* START *
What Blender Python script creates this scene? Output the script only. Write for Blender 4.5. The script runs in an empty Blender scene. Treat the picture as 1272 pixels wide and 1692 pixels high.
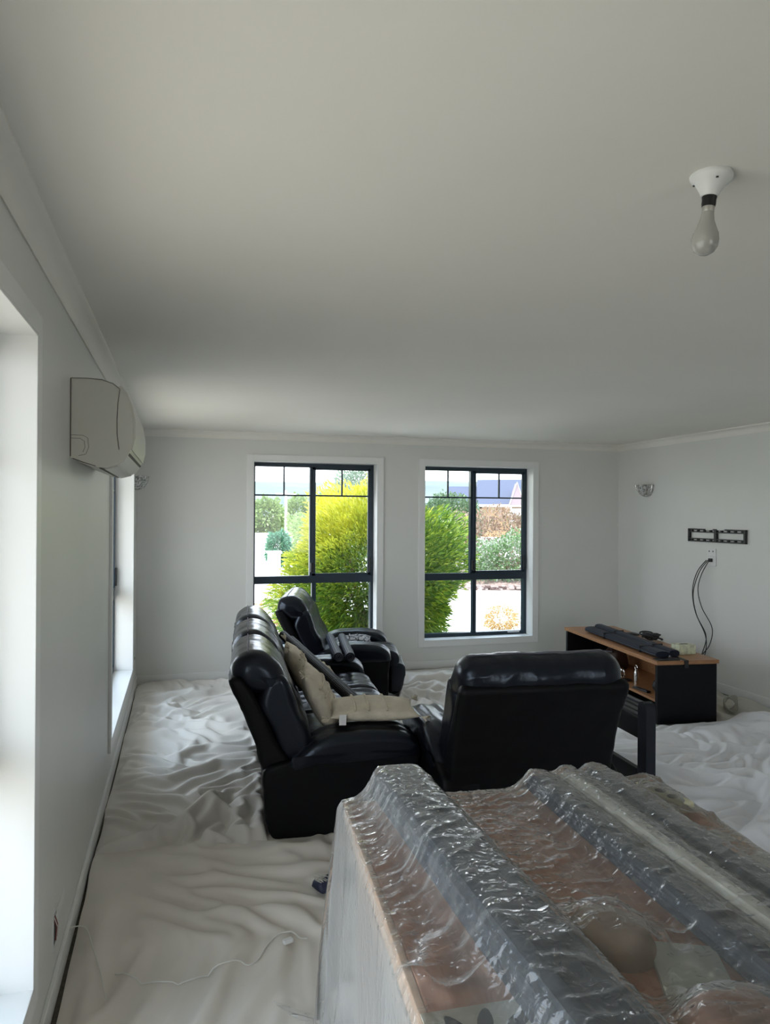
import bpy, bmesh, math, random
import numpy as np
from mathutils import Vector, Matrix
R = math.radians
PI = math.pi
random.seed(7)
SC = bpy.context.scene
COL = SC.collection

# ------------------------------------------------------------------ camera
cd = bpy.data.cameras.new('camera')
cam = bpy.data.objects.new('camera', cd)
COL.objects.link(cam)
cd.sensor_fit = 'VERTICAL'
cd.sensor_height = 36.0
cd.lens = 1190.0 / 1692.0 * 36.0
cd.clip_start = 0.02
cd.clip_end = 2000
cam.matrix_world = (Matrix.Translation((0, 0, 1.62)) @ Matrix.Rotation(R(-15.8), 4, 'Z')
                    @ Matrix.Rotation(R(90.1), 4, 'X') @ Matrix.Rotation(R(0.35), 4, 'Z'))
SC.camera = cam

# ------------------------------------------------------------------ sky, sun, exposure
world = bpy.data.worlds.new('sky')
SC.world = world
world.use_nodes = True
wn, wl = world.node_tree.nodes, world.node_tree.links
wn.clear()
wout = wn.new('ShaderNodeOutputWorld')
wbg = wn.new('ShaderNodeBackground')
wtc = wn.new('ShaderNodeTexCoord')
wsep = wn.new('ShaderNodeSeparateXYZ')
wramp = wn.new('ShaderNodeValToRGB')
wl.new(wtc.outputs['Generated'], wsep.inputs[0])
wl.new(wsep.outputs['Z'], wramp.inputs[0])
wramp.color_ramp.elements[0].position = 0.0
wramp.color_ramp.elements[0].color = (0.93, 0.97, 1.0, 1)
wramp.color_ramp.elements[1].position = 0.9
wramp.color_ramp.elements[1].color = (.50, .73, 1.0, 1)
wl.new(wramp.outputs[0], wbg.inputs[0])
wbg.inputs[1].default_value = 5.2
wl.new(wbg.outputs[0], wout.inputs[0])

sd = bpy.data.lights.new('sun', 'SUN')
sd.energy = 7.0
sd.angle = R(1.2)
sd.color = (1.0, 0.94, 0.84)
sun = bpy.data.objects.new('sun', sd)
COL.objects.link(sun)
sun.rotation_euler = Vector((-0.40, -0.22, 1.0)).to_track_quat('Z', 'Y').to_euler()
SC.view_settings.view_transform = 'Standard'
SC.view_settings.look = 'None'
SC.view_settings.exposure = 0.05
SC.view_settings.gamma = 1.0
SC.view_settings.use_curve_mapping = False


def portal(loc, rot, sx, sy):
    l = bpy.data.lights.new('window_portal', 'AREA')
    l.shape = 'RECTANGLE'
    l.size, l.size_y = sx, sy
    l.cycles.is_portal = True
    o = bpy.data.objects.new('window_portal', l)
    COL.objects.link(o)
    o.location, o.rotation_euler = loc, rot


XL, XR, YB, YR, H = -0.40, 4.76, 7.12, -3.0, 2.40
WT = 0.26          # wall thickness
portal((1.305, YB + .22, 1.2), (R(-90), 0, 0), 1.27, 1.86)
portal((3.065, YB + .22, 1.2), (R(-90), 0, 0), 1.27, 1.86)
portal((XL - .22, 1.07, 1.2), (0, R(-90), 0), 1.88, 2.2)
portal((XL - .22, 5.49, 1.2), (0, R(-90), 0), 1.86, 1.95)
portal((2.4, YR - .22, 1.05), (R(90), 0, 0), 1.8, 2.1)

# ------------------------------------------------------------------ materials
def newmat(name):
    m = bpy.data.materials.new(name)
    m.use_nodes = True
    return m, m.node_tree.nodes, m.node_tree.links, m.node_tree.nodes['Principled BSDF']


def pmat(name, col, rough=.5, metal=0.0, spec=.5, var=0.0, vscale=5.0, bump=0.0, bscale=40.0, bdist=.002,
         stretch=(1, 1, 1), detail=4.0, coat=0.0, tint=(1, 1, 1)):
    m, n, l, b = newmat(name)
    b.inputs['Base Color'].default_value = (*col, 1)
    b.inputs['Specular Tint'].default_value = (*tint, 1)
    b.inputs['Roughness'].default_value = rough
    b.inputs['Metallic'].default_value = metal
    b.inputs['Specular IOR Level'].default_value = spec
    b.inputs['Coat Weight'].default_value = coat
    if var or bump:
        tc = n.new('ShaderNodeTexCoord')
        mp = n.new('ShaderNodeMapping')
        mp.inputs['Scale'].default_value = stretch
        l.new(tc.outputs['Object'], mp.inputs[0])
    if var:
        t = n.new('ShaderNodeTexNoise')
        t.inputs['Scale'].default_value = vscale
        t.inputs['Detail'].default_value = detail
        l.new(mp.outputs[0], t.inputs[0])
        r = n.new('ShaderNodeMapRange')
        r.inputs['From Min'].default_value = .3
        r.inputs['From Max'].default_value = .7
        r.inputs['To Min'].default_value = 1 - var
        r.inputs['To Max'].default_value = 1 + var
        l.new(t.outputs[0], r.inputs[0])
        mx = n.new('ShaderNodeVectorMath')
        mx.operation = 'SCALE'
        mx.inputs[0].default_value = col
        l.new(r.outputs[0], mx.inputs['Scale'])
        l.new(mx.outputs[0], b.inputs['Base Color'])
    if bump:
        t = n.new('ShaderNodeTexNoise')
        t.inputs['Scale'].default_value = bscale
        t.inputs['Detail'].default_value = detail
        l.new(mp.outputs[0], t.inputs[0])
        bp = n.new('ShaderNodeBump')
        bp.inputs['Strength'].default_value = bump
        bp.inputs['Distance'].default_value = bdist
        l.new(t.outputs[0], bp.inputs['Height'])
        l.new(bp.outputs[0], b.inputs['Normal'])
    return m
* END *
**Task requirements**
Every line above should be returned exactly; the pictures stay out.

**Written answer**
What Blender Python script creates this scene? Output the script only. Write for Blender 4.5. The script runs in an empty Blender scene. Treat the picture as 1272 pixels wide and 1692 pixels high.
import bpy, bmesh, math, random
import numpy as np
from mathutils import Vector, Matrix
R = math.radians
PI = math.pi
random.seed(7)
SC = bpy.context.scene
COL = SC.collection

# ------------------------------------------------------------------ camera
cd = bpy.data.cameras.new('camera')
cam = bpy.data.objects.new('camera', cd)
COL.objects.link(cam)
cd.sensor_fit = 'VERTICAL'
cd.sensor_height = 36.0
cd.lens = 1190.0 / 1692.0 * 36.0
cd.clip_start = 0.02
cd.clip_end = 2000
cam.matrix_world = (Matrix.Translation((0, 0, 1.62)) @ Matrix.Rotation(R(-15.8), 4, 'Z')
                    @ Matrix.Rotation(R(90.1), 4, 'X') @ Matrix.Rotation(R(0.35), 4, 'Z'))
SC.camera = cam

# ------------------------------------------------------------------ sky, sun, exposure
world = bpy.data.worlds.new('sky')
SC.world = world
world.use_nodes = True
wn, wl = world.node_tree.nodes, world.node_tree.links
wn.clear()
wout = wn.new('ShaderNodeOutputWorld')
wbg = wn.new('ShaderNodeBackground')
wtc = wn.new('ShaderNodeTexCoord')
wsep = wn.new('ShaderNodeSeparateXYZ')
wramp = wn.new('ShaderNodeValToRGB')
wl.new(wtc.outputs['Generated'], wsep.inputs[0])
wl.new(wsep.outputs['Z'], wramp.inputs[0])
wramp.color_ramp.elements[0].position = 0.0
wramp.color_ramp.elements[0].color = (0.93, 0.97, 1.0, 1)
wramp.color_ramp.elements[1].position = 0.9
wramp.color_ramp.elements[1].color = (.50, .73, 1.0, 1)
wl.new(wramp.outputs[0], wbg.inputs[0])
wbg.inputs[1].default_value = 5.2
wl.new(wbg.outputs[0], wout.inputs[0])

sd = bpy.data.lights.new('sun', 'SUN')
sd.energy = 7.0
sd.angle = R(1.2)
sd.color = (1.0, 0.94, 0.84)
sun = bpy.data.objects.new('sun', sd)
COL.objects.link(sun)
sun.rotation_euler = Vector((-0.40, -0.22, 1.0)).to_track_quat('Z', 'Y').to_euler()
SC.view_settings.view_transform = 'Standard'
SC.view_settings.look = 'None'
SC.view_settings.exposure = 0.05
SC.view_settings.gamma = 1.0
SC.view_settings.use_curve_mapping = False


def portal(loc, rot, sx, sy):
    l = bpy.data.lights.new('window_portal', 'AREA')
    l.shape = 'RECTANGLE'
    l.size, l.size_y = sx, sy
    l.cycles.is_portal = True
    o = bpy.data.objects.new('window_portal', l)
    COL.objects.link(o)
    o.location, o.rotation_euler = loc, rot


XL, XR, YB, YR, H = -0.40, 4.76, 7.12, -3.0, 2.40
WT = 0.26          # wall thickness
portal((1.305, YB + .22, 1.2), (R(-90), 0, 0), 1.27, 1.86)
portal((3.065, YB + .22, 1.2), (R(-90), 0, 0), 1.27, 1.86)
portal((XL - .22, 1.07, 1.2), (0, R(-90), 0), 1.88, 2.2)
portal((XL - .22, 5.49, 1.2), (0, R(-90), 0), 1.86, 1.95)
portal((2.4, YR - .22, 1.05), (R(90), 0, 0), 1.8, 2.1)

# ------------------------------------------------------------------ materials
def newmat(name):
    m = bpy.data.materials.new(name)
    m.use_nodes = True
    return m, m.node_tree.nodes, m.node_tree.links, m.node_tree.nodes['Principled BSDF']


def pmat(name, col, rough=.5, metal=0.0, spec=.5, var=0.0, vscale=5.0, bump=0.0, bscale=40.0, bdist=.002,
         stretch=(1, 1, 1), detail=4.0, coat=0.0, tint=(1, 1, 1)):
    m, n, l, b = newmat(name)
    b.inputs['Base Color'].default_value = (*col, 1)
    b.inputs['Specular Tint'].default_value = (*tint, 1)
    b.inputs['Roughness'].default_value = rough
    b.inputs['Metallic'].default_value = metal
    b.inputs['Specular IOR Level'].default_value = spec
    b.inputs['Coat Weight'].default_value = coat
    if var or bump:
        tc = n.new('ShaderNodeTexCoord')
        mp = n.new('ShaderNodeMapping')
        mp.inputs['Scale'].default_value = stretch
        l.new(tc.outputs['Object'], mp.inputs[0])
    if var:
        t = n.new('ShaderNodeTexNoise')
        t.inputs['Scale'].default_value = vscale
        t.inputs['Detail'].default_value = detail
        l.new(mp.outputs[0], t.inputs[0])
        r = n.new('ShaderNodeMapRange')
        r.inputs['From Min'].default_value = .3
        r.inputs['From Max'].default_value = .7
        r.inputs['To Min'].default_value = 1 - var
        r.inputs['To Max'].default_value = 1 + var
        l.new(t.outputs[0], r.inputs[0])
        mx = n.new('ShaderNodeVectorMath')
        mx.operation = 'SCALE'
        mx.inputs[0].default_value = col
        l.new(r.outputs[0], mx.inputs['Scale'])
        l.new(mx.outputs[0], b.inputs['Base Color'])
    if bump:
        t = n.new('ShaderNodeTexNoise')
        t.inputs['Scale'].default_value = bscale
        t.inputs['Detail'].default_value = detail
        l.new(mp.outputs[0], t.inputs[0])
        bp = n.new('ShaderNodeBump')
        bp.inputs['Strength'].default_value = bump
        bp.inputs['Distance'].default_value = bdist
        l.new(t.outputs[0], bp.inputs['Height'])
        l.new(bp.outputs[0], b.inputs['Normal'])
    return m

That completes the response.